The Slowness of Using an Unfamilliar Package

Since I came to this job twenty years ago I have used SPSS as my main package. This means I am highly fluent at doing things in SPSS. For instance I generated a set of data to demonstrate ANOVA on in a couple of weeks as finding a suitable one was not going to be easy. We had a couple of suggestions but they did not actually provide the data to demonstrate on. This took me a couple of hours using quite an esoteric part of SPSS. The major argument was creating the data structure beneath the surface.

However I have got to teach the course in R. Now I have used R and even its predecessor S Plus and I have got it to do the things that I wanted in the past but it is not a tool that I use every day. Therefore I downloaded the latest version and started to use it.

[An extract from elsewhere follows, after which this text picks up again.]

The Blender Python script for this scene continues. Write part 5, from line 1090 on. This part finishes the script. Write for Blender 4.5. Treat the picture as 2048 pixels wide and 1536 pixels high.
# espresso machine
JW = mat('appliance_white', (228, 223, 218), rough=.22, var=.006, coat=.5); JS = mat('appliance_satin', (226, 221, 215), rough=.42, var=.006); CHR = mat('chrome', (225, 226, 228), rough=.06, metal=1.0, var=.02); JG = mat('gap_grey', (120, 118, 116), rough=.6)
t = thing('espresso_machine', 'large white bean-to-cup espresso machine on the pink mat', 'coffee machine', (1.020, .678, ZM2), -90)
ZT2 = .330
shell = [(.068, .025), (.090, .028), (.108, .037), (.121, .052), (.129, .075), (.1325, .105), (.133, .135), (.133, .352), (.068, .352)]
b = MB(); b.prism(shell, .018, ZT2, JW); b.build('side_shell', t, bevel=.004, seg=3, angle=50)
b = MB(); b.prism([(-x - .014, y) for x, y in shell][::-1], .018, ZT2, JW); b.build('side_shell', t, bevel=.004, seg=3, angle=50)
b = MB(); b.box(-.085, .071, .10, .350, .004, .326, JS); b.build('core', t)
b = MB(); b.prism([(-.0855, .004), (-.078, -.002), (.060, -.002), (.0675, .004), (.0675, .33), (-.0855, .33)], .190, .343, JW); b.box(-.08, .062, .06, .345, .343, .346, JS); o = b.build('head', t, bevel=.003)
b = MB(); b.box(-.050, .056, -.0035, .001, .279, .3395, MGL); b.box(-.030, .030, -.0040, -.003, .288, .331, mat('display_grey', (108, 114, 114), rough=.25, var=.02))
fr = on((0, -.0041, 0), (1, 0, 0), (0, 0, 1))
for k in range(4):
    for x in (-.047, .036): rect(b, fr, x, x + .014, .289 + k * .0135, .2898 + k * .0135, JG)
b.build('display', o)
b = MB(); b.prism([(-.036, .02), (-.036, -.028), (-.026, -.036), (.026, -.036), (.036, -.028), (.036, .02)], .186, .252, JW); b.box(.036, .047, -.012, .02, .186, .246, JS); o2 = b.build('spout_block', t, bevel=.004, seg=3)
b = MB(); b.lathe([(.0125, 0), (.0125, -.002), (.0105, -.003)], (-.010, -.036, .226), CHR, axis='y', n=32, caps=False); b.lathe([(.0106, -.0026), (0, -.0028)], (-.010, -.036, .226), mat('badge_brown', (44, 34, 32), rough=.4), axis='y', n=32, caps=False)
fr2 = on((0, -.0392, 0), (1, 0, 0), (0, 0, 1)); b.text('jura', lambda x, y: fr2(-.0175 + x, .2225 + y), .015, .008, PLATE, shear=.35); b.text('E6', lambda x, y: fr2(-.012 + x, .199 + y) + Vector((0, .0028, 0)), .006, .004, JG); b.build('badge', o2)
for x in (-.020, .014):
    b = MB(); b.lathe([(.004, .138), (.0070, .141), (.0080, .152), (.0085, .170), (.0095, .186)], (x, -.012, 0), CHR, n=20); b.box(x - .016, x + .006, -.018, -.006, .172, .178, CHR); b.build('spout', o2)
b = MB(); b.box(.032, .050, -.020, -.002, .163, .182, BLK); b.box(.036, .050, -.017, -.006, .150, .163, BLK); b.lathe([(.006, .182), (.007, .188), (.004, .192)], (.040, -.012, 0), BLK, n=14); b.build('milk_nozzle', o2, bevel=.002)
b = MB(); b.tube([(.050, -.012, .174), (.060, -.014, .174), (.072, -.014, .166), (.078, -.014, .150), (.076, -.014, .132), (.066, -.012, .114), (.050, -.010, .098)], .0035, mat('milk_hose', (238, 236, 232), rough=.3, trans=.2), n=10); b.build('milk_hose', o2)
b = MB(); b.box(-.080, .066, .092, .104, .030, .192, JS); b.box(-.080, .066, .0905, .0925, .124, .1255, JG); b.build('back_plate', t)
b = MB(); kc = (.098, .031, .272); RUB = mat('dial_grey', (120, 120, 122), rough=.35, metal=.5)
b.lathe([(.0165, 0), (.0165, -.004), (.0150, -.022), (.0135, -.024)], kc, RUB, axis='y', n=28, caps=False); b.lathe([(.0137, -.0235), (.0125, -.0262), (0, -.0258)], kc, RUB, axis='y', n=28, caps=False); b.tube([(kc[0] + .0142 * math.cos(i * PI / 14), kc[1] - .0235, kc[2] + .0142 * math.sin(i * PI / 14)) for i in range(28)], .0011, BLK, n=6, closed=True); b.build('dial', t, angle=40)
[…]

It has taken me two to three hours just to write a script so as to get the data into R into a form that I can go on and analyse. The thing is I will think something like "I really need to make a comment in the script here so people know what I am doing". In SPSS I know that I just need to put a "*" at the start and a "." at the end and that is it. With R I have to find what the correct term is, I think it is still "comment" then look that up in the books index and then hope there is an example which I can copy. It turns out that I just need to put a "#" at the start of the line to turn it into a comment.

Then I hit the real snag. I have a number of variables like sex where "1" is for "male" and "2" stands for "female" and I would like to have these appear as "male" or "female" in the data. This which is basic stuff I teach with SPSS (rather than technical knowhow that I use) is not well covered in the R books I have. Instead they go straight into rearranging the data and then instead of how to get simple descriptive statistics they go straight into graphs. Alright if I am teaching a package with unfamiliar data graphs are a good way to build users competence with the data and familiarity with the data set. So two hours later and I have just got the data in!

Meanwhile I am secretly wondering if I can't download the gui interface called R Commander. I might yet particularly if it generates scripting.